8. What is the legal basis for searching section 702 data for U.S. person identifiers, and what are the applicable guidelines for doing so, if any?

Leaked NSA documents show that in 2011, the NSA changed its “minimization” rules to allow its operatives to search for individual Americans’ communications using their name or other identifying information. Such a change turns warrantless spying with foreign targets—which scoops up information about Americans—into the means for warrantlessly spying on Americans as well. Senator Ron Wyden has said that the NSA is exploiting a loophole potentially allowing “warrantless searches for the phone calls or emails of law-abiding Americans”. Congress should know what the legal basis is for this practice, as well as why the Administration thinks this practice is constitutional.  Congress also needs to know how the government uses this capability.  Does the NSA limit itself to searches only where a “significant purpose” of the acquisition is to obtain foreign intelligence information? Or may any federal agency request a search of information collected under 702, even when the only purpose is law enforcement?

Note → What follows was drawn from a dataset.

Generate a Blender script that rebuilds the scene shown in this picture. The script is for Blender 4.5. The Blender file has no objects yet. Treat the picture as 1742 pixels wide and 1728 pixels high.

It’s obvious how important these questions are to setting proper surveillance policy, and yet, we do not know the answers. Yet.  Answers to these matters are essential to meaningful oversight and should be a precondition for allowing section 702 collection to continue or for reauthorization of that provision in 2018. As Professor Matt Blaze once said, getting meaningful answers from the NSA is a lot like getting a genie to grant your wishes. Perhaps with careful attention to what we already know, Congress and the PCLOB can accomplish this feat.